There are those who would complain about the pollution of “the novel” with this sort of thing, but I’m truly not one of them. I’m open to experiments with form. I was once a skeptic of graphic novels, and then a good friend lent me the work of Joe Sacco. Upon perusing just a few pages of that, I caved, and I have never again sullied the good name of any comic without trying it first. I will read your novel even if you decide to question the linear nature of time and the convention of a satisfying ending. I will read your attempt to make a much-dissed genre — mystery, horror, film novelization — truly literary and deep. Or rather: I’ll try to read it.
And using collage in a mystery story isn’t that weird of a choice, after all. The fake web pages and magazine articles and faux candids are all included by way of clues to the real fate of a young woman whose suicide is at the center of Pessl’s story. And were this a modern, real-world mystery, piecing together clues from wayward Internet posts is exactly what journalists (and the totally obsessed) would be doing.
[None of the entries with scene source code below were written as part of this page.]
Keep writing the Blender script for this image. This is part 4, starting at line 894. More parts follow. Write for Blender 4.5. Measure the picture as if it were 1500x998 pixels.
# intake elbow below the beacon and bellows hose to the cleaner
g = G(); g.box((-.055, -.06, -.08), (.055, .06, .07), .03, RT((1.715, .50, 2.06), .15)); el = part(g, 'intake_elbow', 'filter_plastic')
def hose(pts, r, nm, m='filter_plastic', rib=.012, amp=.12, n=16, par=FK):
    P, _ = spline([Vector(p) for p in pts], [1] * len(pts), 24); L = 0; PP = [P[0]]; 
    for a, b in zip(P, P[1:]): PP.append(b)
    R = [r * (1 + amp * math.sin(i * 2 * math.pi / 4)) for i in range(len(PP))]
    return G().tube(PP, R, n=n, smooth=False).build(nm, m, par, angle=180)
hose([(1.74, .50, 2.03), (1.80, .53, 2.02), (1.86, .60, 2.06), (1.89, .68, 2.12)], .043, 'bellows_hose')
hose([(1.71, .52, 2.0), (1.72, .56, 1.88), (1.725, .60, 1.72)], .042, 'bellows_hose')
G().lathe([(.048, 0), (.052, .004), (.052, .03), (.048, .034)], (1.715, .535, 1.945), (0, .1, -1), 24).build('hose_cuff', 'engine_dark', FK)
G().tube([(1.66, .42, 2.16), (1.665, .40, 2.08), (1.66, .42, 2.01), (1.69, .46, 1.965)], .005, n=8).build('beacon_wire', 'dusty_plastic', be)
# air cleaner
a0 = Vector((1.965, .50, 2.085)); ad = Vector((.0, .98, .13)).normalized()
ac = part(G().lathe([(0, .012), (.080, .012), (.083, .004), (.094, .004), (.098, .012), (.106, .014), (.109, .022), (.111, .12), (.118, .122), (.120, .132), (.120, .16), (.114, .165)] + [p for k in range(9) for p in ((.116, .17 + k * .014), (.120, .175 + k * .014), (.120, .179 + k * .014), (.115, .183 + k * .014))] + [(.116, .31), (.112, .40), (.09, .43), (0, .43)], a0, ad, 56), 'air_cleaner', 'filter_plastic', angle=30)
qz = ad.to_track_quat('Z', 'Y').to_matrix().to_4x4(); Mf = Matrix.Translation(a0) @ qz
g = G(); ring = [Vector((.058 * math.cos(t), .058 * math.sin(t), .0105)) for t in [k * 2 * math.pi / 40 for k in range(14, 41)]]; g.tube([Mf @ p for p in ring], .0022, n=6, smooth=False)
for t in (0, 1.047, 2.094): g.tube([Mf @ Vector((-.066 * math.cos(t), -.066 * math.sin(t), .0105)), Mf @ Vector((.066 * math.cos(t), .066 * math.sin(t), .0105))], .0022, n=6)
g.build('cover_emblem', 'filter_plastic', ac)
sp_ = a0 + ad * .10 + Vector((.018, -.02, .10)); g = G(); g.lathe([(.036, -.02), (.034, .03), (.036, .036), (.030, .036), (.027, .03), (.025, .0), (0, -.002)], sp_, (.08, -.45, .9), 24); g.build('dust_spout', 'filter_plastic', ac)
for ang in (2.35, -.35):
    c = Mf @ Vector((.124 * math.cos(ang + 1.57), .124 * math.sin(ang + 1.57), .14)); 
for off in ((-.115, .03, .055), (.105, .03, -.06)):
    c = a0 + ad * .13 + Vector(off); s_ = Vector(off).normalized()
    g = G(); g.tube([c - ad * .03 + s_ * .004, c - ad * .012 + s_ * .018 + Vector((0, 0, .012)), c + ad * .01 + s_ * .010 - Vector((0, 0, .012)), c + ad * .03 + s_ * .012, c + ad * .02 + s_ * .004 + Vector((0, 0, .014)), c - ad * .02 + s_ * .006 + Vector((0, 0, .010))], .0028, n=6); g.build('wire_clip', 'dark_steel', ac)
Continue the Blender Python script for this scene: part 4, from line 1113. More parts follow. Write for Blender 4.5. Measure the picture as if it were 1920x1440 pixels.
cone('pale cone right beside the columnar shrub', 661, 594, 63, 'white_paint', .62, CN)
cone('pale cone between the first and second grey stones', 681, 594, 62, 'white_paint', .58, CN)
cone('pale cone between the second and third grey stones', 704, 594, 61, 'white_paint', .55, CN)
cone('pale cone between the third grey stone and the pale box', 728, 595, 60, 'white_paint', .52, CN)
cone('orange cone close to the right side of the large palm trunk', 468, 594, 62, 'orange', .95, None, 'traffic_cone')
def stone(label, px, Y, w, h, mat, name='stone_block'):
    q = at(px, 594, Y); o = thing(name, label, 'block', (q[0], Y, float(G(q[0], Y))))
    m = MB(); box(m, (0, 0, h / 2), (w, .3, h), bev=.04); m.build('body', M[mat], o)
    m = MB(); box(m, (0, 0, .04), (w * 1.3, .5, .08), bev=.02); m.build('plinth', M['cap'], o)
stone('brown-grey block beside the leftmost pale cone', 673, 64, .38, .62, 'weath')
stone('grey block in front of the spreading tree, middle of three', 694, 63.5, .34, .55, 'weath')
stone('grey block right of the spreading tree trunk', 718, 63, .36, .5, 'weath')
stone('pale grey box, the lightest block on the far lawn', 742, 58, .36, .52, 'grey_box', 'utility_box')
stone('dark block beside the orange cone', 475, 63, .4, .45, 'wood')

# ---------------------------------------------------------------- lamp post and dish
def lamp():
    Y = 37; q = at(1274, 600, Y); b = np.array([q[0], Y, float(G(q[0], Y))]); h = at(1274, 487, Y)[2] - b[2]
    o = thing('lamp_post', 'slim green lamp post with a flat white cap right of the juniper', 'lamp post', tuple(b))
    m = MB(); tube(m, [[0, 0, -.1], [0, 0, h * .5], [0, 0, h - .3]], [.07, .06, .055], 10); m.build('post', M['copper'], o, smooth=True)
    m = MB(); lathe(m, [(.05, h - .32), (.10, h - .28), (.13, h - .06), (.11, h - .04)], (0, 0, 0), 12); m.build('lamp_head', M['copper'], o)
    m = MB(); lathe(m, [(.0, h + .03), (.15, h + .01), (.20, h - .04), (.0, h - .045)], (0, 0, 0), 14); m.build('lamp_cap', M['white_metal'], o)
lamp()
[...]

The late-night Wikipedia/Google spiral is a close and cherished friend of mine; I can say that at least.
But the particular way Pessl’s photographs are shot and the pages are laid out — one shows search results as being sort of like a slideshow that you click through — suggests a certain carelessness of composition, almost like she’d never actually had the experience of losing herself in the Internet flotsam of someone’s life. It goes beyond laziness, too, though: something in them seems to be looking at the very thing they seek to depict — young, attractive women taking selfies, Internet commenters, message boards — without really seeing that thing for what it is. So opportunities are missed. The narrator tells you the picture looks like “the face of death” and you flip the page to find yourself expected to accept this description of a constipated-looking model sitting at a picnic table.
Janet Maslin, in The New York Times the other day, called Pessl out on a related crime, saying she had a “tin ear.” But what I think this is is a tin eye. She’s either not observing her subject very closely, or observing the wrong things entirely. Which starts to leak into the prose, too. When the narrator writes of “setting up a post” on the Internet or “like and dislike” buttons, it’s a signal that the author herself is not online much — which means that this novel’s attempts to mimic certain Internet effects are, at best, half-assed.
So what? Some people might say it’s impossible to write fiction about the Internet. I had a journalism professor who kept insisting you couldn’t reasonably report on it, that it was too difficult to describe the Internet in prose. But I’m not so sure on that point, not least because some of the Internet hoaxes and flame wars are so strange and intriguing that I’m not sure you can make this stuff up. People like Adrian Chen, at Gawker, are actually pretty damn good at telling the tales, too.
Plus, as I said, there is a legitimate phenomenon here worth exploring, something in the way that we now approach crime narratives by way of cobbling web bits together. Most often we talk about this in those moments when hobbyists all over the Internet try to piece together the evidence when news is breaking. Pundits have written a great many books on the ills of the Internet, but every time they begin to natter on about the power of Reddit to make news, I wonder if they really think of Reddit as a force independent of the curiosity of the people posting on it. For some reason we’re many of us addicted to the prurient detail, the last revealing blog posting of the serial killer, and Tsarnaev’s status updates on Twitter.
And this phenomenon, I would argue, is ripe for fiction because the Internet isn’t at all the kind of scientific paradise of hard evidence that people once hoped it might be. The Internet isn’t a lovely collective filter that sifts out the good from the bad. Instead, like any bit of collective storytelling, it loops in and out and back around on itself. The collection of evidence always spirals beyond control. And all the hope we had for facts delivering meaning in and of themselves has been shattered. We saw it in Newtown, and we saw it in the Boston Marathon bombing. Even in the face of endless information, people get stuck on red herrings, trip over fakers and conspiracy theorists. They would rather stick to their prescribed narratives, having already decided who’s guilty even before they start to look, on the Internet, for “the truth.” The turn to the terribly imperfect online space for answers to the unanswerable is part of what our collective human experience is about, these days. For better or for worse.
Somewhere in America is someone who takes that seriously enough to write about it. To write about the way people get fevered and excited and thrilled at the chance to solve a mystery at a cubicle desk. To explain the seductive power of the suggestion of a role to play in something larger than yourself. To understand the way good intentions get documented in real time, and then fall apart totally. This person who is interested, I think, could construct greatness from that material. They could write the Great Internet Novel. But until they do, and someone comes up with a real way of describing the strange collective dynamic of this ridiculous, heartbreaking, and often amazing place I’d advise authors like Pessl to steer clear of replicas like hers. Even on the Internet, it’s sometimes true that you just have to actually be there to understand.